Arun Mitra

Arun Mitra (Bengali: অরুণ মিত্র) (November, 1909 - August, 2000) was a Bengali poet.

He was born in Jessore, now in Bangladesh, Arun moved to Kolkata when he was a young boy and did most of his schooling there. In college he was very fascinated by the life sciences, although he was officially a student of English. At that time he was also writing a lot of poetry and reading his way through his new-found love—French literature.

After college, Arun Mitra became a successful journalist in the Bengali daily Ananda Bazar Patrika which at that time was edited by Satyendranath Majumdar, a prominent Bengali journalist-writer of that time. Arun's colleagues included the playwright Bijon Bhattacharya, and the novelist Subodh Ghosh. In 1937 Arun Mitra married Shanti and together they lived with Satyendranath who also happened to be Shanti Mitra's uncle. Shanti herself was an important short fiction writer.

In collaboration with Satyendranath, Arun edited Arani a progressive literary magazine which spearheaded the anti-fascist writers' movement in Bengal and where many of the stalwarts of Bengali literature were first published. Throughout the period that spanned World War II and the partition of India (into India and Pakistan), Arun Mitra remained a staunch advocate of freedom and sanity—as poet, journalist and writer. This commitment to humanity was the driving force of his life.

In 1948, Arun Mitra was awarded a scholarship by the French government to do his doctoral work at the Sorbonne, and Arun went reluctantly as he was not happy to leave Shanti and their two children behind. In Paris, Arun befriended the historian Ranajit Guha and the painter Paritosh Sen and also spent time with Aldous Huxley and French poets like Paul Éluard and Louis Aragon. After his return to India, Arun joined the faculty at Allahabad University and taught there until his retirement. He was always a poet first, and during his Allahabad years published much, including his only novel and translations of various French poets and writers—from Rimbaud to Sartre, from Voltaire to St. John-Perse.

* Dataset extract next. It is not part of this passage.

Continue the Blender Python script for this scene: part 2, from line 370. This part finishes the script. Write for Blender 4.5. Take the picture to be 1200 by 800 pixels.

The Mitras finally settled once again in Kolkata, living most of the rest of their lives in Tiljala, a poor and working-class neighborhood of the city. It was in Tiljala that Arun Mitra produced his best work and brought a decidedly new direction to Bengali poetry. Throughout their lives, people from all walks of life and across many generations befriended Shanti and Arun Mitra. Arun's fame actually made him more accessible to ordinary people, and along with them he mourned Shanti's death in 1998 in several of his last poems about his "fallen fellow-warrior".

He died in Kolkata, India. Two days before his death, Arun Mitra said his head was full of poetry that must be spoken, and dictated some lines, his last poem, to a young publisher friend.